Tradition spiced up in 1999

A total of four female strippers were present at the party: two purchased by Second West, one that came free with purchase, and an apprentice stripper sent to learn the trade. At first, the strippers avoided extreme physical contact with the audience and each other. Later, audience members offered tips to the strippers and suggested more intimate performances. Before commencing, the strippers warned the audience that they were beginning explicit sexual acts and advised those objecting to leave Talbot Lounge. The strippers then performed lap dances and simulated intercourse with dildos.

Segments of the audience were uncomfortable with the intensity of the strippers’ performance. “[The strippers] were a little more hardcore than I expected,” said Kristin E. Raven ’00, a Second West resident. O’Connor added that Second West did not know exactly what acts the strippers would perform. Other party attendees who declined to be named said that the show was more intense than in prior years.

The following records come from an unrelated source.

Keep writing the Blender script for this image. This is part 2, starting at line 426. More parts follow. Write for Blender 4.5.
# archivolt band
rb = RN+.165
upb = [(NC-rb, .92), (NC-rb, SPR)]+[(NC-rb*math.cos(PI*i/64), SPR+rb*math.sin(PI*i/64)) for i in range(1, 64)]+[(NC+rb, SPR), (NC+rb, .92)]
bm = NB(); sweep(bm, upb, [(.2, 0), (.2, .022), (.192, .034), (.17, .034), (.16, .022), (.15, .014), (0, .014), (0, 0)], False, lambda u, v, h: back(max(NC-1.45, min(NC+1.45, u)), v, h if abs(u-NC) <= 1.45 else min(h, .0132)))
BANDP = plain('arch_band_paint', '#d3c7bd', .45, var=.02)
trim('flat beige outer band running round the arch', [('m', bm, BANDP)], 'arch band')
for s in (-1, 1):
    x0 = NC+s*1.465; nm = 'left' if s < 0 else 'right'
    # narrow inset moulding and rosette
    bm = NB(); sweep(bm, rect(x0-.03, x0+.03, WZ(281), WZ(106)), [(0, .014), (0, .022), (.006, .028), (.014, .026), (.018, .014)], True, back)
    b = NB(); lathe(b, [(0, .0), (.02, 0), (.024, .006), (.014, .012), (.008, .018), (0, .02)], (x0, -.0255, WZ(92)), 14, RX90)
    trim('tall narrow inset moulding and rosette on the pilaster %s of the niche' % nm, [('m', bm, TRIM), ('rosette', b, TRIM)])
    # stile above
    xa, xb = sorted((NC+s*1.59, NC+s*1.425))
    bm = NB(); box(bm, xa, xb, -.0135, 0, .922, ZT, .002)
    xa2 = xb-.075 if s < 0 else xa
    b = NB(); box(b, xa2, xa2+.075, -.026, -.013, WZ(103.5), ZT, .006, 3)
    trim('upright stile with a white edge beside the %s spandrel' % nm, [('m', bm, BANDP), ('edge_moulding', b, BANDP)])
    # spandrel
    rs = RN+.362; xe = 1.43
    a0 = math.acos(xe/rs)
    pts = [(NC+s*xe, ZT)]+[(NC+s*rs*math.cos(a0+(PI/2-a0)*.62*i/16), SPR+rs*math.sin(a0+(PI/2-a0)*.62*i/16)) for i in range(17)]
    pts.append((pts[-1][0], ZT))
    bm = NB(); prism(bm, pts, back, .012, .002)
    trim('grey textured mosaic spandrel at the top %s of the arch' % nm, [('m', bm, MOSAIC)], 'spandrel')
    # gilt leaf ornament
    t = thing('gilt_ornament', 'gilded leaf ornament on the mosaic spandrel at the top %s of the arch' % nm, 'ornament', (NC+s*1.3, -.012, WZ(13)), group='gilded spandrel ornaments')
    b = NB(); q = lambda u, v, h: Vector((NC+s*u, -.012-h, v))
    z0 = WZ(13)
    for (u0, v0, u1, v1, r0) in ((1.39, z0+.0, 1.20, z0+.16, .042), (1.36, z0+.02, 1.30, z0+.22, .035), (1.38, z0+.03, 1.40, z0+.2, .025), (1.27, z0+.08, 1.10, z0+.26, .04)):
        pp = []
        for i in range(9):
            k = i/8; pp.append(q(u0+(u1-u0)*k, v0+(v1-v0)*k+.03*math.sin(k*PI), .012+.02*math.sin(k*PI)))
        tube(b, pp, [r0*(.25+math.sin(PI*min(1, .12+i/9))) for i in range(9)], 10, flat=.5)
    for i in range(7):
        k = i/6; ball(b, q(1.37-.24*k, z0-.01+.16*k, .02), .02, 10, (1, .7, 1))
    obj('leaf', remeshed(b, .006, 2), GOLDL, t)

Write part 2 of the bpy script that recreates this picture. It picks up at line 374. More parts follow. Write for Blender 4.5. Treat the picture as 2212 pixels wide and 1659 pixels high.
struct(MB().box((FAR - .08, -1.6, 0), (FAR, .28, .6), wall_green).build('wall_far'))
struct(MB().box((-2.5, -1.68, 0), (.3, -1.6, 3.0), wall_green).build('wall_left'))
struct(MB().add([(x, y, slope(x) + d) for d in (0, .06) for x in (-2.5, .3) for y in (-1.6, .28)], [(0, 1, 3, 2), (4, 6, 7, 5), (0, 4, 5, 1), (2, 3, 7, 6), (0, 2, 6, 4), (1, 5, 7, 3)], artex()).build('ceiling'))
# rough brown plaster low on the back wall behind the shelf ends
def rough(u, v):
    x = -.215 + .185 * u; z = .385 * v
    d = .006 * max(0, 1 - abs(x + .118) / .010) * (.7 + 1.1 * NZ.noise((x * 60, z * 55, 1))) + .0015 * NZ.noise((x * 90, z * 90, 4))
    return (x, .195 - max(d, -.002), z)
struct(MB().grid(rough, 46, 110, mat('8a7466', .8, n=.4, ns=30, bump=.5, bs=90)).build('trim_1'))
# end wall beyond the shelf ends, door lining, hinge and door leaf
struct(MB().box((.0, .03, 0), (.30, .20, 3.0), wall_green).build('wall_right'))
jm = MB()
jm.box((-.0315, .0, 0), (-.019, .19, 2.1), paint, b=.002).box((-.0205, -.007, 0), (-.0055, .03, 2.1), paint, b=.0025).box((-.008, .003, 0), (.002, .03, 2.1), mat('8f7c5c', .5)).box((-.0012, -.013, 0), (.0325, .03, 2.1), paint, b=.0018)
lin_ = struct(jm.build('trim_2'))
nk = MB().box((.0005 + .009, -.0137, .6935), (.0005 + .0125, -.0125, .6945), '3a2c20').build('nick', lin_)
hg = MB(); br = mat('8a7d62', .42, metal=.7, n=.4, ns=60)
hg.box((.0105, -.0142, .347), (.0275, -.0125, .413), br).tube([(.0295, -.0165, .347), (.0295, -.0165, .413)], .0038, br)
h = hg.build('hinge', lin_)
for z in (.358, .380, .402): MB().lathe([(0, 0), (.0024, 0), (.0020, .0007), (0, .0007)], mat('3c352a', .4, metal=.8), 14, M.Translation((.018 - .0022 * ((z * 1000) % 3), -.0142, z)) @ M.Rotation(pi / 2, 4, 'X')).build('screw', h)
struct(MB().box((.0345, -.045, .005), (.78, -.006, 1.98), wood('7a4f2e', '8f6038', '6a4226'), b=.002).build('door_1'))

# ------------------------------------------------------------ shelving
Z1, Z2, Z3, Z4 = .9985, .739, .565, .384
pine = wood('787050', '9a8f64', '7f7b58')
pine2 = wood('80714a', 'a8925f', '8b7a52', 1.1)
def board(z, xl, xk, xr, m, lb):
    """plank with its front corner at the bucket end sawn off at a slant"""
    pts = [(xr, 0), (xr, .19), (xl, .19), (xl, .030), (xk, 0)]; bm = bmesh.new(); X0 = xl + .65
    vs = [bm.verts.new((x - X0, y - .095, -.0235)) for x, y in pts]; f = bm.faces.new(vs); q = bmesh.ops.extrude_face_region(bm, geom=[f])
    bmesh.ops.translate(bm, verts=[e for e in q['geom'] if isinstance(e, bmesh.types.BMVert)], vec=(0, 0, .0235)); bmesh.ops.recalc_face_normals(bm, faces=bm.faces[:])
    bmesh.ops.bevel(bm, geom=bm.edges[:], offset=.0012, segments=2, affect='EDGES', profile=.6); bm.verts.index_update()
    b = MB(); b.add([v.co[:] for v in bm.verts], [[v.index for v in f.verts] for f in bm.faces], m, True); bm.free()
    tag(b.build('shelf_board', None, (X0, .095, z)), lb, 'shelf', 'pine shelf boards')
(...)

Strip show echoes national debate

In November, the U.S. Supreme Court heard Board of Regents of the University of Wisconsin System vs. Southworth, a case stemming from the University of Wisconsin-Madison’s mandated student activities fees. In 1996, three Wisconsin law students sued the Board of Regents, claiming that the university used their activities fees to support groups they opposed, including the Amnesty International and the International Socialist Organization. The Board of Regents countered by arguing that funding an array of student activities allows every group on campus to have its voice heard, thus promoting a diverse learning environment.

Two lower-court decisions supported the law students, with the Seventh U.S. Circuit Court of Appeals stating in its decision that “forcing objecting students to fund private organizations ... violates the First Amendment.”

While the Wisconsin case does not directly apply to private universities, it may influence MIT’s system of distributing of mandatory activities fees. Second West’s stripper party received funding from the dorm’s house tax, and since all residents of East Campus contributed to the fund regardless of their support for the party, the party raises the larger issue of compulsory funding.

“Paying for one’s discomfort”

Objectors at East Campus to the stripper party drew parallels between the Wisconsin activities fees and the East Campus house tax, arguing that their residence fees should not be used to fund activities they oppose.

“It’s partially my money and it bothers me,” said Mary Ann Rasku ’00, an East Campus resident. Rasku objected to having a portion of her house tax fund the strippers. “I don’t think stripping should be outlawed,” Rasku said., but “I just think [Second West] should go off-campus and use their own money.”

Other objectors who asked to have their names withheld were critical of Second West’s rental of strippers with funds from the house tax. One objector argued that she “should not have to pay for [her] discomfort.”

Diversity and hall autonomy

Defenders of the party stated that every hall at East Campus has the right to use its apportioned money in the way it chooses. Jennifer A. Frank ’00, president of East Campus and the Dormitory Council, argued that the advantage of East Campus’s social program is that each hall has autonomy to decide what type of party it will hold, exposing the entire dormitory to the diversity of its residents. Frank added that residents can choose to attend dormitory activities and that no resident was forcibly exposed to the strippers’ performance.

“When you come to East Campus, you know it’s not always going to have activities you approve of,” stated Ryan D. Williams ’03, a resident of Second West. Williams supported the current distribution of funds, arguing that the house tax contributes to “the general social activity at East Campus.” While each activity may not please every resident at every time, Williams contended that the system is successful overall.

In 1987, East Campus was the focus of similar debate. During Registration Day for the spring term, Adam L. Dershowitz ’89 showed the pornographic movie Deep Throat to a closed audience in Talbot Lounge, violating an MIT rule at the time restricting the showing of pornographic films. The debate over Dershowitz’s showing, however, concerned censorship rather than forced funding of student activities.